AN EYE-catching bicycle lighting system endorsed by Olympic champion Sir Bradley Wiggins has been brought to the UK by a Dorset start-up.

Monkeylectric sit in the bicycle wheel, emitting 360 degrees of light in rapidly changing patterns.

They are already stocked by Argos, with Halfords to follow shortly and Smyths Toys also expected to sell them.

Monkeylectric is a retail brand established by Poole-based Elite Natural Holdings, which acquired the licence to import the range from California. The products have been made there since 2011.

Ryan Arthur, who launched the venture with business partner Elliot Whitehead, said: “We’ve got four-year exclusivity for the UK.

“There are no competitors. It’s the first of its kind. You can get front and back lights, but this has 360-degree visibility. It goes on your spokes and as you cycle, it creates images.”

The business has generated just under £110,000 in sales in the last two months, he said, and was selling 800-1,000 units a week.

The partners are seeking £100,000 investment to bring the brand name to wider attention, with Facebook and Google advertising and the recruitment of brand ambassadors with large social media followings.

“The money’s really for stock and marketing,” said Mr Arthur.

Sir Bradley Wiggins has already signed up to endorse the product.

The company’s publicity says it is “on a mission to make the streets safer for cyclists”.

It adds: “Monkey Lights turn your evening bike ride into an instant party. The MonkeyFX system creates thousands of patterns in your spinning bicycle wheel. With digital light art, Monkey lights are sure to get you noticed at night.”

The company has already featured on Business Insider, gaining more than 48million views on Facebook.
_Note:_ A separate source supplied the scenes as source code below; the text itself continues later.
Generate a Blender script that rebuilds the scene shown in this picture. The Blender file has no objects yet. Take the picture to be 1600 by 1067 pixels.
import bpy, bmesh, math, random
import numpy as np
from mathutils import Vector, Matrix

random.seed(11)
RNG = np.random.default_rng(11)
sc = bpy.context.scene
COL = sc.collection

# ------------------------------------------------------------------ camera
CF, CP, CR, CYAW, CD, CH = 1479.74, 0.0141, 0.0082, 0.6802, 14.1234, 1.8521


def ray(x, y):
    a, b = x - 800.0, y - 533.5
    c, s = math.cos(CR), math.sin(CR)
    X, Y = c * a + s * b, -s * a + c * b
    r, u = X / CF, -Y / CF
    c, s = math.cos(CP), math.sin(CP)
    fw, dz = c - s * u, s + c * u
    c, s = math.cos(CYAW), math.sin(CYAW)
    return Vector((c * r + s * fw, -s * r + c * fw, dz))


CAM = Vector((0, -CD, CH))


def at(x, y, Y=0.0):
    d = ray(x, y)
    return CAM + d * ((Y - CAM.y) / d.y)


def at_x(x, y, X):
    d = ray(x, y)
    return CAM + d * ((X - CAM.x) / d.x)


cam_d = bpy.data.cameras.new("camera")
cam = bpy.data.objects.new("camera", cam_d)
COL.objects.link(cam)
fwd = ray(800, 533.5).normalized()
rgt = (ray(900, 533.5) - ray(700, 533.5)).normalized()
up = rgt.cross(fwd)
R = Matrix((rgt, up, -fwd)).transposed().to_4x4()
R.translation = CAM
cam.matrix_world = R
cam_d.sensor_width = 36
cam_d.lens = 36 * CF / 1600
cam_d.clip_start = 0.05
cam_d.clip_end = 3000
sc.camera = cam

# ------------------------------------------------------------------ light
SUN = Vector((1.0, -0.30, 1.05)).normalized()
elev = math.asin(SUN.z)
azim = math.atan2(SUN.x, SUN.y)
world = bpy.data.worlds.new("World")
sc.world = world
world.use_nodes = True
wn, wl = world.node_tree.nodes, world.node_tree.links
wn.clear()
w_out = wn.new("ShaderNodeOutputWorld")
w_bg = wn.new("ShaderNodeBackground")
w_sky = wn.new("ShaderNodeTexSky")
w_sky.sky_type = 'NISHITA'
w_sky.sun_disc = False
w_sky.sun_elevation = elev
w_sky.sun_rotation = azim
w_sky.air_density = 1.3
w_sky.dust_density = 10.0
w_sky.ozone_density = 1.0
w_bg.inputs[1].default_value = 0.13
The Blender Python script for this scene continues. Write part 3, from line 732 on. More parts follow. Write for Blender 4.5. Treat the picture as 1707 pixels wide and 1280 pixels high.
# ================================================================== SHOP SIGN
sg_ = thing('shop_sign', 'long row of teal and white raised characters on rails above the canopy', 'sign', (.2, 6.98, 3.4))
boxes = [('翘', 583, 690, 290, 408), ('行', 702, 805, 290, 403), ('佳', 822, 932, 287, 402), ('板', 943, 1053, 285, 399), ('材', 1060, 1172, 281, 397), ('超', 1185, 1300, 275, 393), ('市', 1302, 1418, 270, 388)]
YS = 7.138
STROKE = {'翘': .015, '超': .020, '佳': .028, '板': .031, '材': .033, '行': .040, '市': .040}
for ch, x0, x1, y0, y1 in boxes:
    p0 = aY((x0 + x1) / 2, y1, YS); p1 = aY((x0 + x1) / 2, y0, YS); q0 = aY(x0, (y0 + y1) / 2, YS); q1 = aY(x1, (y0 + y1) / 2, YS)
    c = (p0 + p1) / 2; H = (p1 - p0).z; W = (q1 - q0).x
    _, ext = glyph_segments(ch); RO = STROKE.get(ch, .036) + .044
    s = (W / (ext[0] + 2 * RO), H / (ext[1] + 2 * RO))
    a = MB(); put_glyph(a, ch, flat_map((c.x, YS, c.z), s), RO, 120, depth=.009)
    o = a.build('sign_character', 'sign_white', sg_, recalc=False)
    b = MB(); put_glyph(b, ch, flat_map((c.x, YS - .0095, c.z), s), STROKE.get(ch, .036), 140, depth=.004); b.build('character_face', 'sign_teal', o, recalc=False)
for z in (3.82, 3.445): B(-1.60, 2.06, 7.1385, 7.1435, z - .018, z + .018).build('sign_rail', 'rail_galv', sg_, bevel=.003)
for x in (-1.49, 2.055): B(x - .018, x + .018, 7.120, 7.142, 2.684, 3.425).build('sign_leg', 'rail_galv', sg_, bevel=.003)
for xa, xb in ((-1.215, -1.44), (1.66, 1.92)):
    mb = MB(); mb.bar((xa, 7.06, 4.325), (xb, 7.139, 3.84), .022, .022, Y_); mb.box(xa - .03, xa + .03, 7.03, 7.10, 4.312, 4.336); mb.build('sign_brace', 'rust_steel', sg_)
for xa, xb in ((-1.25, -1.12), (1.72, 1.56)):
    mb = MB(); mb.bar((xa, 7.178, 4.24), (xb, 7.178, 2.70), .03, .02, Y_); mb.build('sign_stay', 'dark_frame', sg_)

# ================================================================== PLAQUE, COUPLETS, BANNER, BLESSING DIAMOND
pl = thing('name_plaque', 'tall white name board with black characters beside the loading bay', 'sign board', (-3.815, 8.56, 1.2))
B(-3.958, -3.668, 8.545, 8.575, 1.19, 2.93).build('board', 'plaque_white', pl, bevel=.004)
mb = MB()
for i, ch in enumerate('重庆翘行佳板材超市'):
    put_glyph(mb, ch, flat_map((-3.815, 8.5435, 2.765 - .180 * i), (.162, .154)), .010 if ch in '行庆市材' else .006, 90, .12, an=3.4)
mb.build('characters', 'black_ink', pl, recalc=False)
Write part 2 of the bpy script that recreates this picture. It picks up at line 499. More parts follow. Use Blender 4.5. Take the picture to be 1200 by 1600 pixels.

The business has approached 150 schools, offering a competition to win Monkeylectric lights or a family holiday.

Its business plan says: “Globally the bicycle lights market is worth approximately 5 billion US dollars per annum and while multiple studies show that over 80 per cent of people would benefit from having some form of bike light, current market penetration is just 10 per cent of the bicycle market worldwide.”